The result of this case, if not its explicit reasoning, suggests that it continues the Saiga No. 2 line of cases essentially interpreting art. 388 as providing jurisdiction for disputes concerning matters related to the convention (with claims founded in the convention or in customary law of the sea), and not just disputes concerning the interpretation and application of the convention, as the text would suggest.

Marcelo Kohen says

December 18, 2012

Dear Michael,
I find your comment very unbalanced. As a matter of course, having being counsel in this case, I will abstain from any comment of the order. What I can tell you is that, if NML tries to invoke a purported violation by Ghana of the Ghana/UK BIT because of Ghana having complied with ITLOS order, I am perfectly ready to work for Ghana and I will expect the same result we obtained in ITLOS last Saturday!

Interested observer says

December 18, 2012

Dear Prof Kohen
I am intrigued to know how you find the comment unbalanced. It seems a fairly straightforward report on the decision, and raises some other interesting points besides.
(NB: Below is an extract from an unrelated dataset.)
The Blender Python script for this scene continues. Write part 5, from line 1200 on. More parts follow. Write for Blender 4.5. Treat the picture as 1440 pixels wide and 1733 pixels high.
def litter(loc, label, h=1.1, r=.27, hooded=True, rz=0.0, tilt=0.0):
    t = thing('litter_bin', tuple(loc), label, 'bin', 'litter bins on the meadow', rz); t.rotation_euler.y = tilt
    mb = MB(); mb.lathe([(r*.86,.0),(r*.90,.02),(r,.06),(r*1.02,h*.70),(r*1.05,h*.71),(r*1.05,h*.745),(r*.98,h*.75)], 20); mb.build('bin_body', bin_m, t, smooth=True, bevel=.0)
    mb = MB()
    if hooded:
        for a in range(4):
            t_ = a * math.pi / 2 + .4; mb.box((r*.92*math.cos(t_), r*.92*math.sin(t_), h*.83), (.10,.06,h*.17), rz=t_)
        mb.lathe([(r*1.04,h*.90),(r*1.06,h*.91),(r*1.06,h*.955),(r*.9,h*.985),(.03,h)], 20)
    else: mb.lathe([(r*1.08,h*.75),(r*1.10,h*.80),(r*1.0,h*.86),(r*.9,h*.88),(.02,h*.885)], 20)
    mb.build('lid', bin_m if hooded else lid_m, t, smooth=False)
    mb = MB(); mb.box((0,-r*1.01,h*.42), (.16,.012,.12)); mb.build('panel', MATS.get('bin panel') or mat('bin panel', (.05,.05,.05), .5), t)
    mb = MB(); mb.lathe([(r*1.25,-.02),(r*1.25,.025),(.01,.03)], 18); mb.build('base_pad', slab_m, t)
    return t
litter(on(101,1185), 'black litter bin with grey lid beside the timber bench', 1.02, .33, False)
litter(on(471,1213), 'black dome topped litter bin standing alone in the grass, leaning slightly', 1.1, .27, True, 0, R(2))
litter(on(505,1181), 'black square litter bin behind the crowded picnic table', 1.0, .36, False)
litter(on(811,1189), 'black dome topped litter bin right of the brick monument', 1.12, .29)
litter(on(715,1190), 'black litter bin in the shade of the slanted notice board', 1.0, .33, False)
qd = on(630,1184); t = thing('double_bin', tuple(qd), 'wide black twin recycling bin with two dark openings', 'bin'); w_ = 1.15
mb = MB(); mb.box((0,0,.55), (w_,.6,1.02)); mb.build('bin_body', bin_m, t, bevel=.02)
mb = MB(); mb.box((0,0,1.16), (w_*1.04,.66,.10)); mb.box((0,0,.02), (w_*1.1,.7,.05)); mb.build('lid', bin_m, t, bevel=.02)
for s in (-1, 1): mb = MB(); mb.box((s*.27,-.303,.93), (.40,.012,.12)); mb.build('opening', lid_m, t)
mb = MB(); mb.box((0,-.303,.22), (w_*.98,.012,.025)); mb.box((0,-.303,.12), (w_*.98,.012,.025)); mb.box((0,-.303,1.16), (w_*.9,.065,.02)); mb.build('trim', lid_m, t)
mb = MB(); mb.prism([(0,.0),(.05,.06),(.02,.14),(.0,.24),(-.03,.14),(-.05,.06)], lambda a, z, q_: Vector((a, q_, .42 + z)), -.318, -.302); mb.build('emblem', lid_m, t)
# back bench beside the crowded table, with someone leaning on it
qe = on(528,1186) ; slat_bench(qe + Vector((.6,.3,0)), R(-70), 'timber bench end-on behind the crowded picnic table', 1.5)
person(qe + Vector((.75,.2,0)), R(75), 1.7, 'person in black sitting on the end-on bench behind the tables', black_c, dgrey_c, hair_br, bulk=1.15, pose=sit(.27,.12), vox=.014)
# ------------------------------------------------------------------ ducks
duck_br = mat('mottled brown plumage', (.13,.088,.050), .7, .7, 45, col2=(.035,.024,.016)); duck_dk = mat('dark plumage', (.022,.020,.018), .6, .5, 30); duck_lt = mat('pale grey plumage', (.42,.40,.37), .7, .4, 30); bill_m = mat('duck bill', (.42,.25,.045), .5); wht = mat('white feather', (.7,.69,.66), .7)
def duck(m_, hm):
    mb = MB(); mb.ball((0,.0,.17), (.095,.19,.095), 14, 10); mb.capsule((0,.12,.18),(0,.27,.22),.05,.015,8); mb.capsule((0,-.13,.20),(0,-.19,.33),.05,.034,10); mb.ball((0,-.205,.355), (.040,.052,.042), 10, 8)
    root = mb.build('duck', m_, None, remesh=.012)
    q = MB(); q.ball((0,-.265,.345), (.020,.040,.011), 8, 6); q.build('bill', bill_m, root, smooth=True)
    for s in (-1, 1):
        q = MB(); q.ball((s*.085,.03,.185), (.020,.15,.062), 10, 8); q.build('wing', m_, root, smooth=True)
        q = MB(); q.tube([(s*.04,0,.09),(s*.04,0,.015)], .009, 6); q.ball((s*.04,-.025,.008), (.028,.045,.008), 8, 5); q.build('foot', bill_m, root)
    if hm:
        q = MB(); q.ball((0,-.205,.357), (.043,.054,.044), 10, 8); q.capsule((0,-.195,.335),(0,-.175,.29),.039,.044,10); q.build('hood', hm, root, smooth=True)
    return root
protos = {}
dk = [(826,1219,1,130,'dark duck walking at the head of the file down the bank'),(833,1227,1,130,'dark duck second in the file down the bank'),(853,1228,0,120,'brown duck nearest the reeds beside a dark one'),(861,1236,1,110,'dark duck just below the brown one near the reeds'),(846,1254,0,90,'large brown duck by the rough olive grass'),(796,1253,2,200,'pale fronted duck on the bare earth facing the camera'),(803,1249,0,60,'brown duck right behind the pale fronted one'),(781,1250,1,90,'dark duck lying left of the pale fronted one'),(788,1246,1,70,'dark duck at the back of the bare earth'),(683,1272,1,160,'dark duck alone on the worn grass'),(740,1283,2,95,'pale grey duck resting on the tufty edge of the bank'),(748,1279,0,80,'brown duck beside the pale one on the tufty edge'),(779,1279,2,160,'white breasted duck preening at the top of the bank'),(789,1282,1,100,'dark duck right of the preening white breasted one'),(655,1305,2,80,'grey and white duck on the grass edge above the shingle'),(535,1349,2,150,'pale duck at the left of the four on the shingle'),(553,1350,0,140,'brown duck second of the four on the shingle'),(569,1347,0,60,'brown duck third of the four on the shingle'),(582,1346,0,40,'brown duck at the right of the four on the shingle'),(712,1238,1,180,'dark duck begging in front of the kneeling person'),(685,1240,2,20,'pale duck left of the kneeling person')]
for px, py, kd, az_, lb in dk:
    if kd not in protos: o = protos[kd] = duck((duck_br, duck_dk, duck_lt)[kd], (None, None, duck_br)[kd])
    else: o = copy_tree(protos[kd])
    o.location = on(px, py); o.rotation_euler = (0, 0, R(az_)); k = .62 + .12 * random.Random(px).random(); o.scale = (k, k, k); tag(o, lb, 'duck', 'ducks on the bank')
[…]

All in all, this has been a fascinating case to observe.
Ps Apologies for the anonymity.

Phu Nguyen says

December 19, 2012

Thank you, Michael, for such an interesting post.

I believe that except Argentine, ITLOS judges and Ghana are not experienced in multi-level and multi-forum litigations and may not imagine that such Order will send Ghana facing an BIT claim from a different legal instrument in a completely-different arena.

I hope you will write more on this as well as the Order's possible impact on the terms of future sovereign bonds.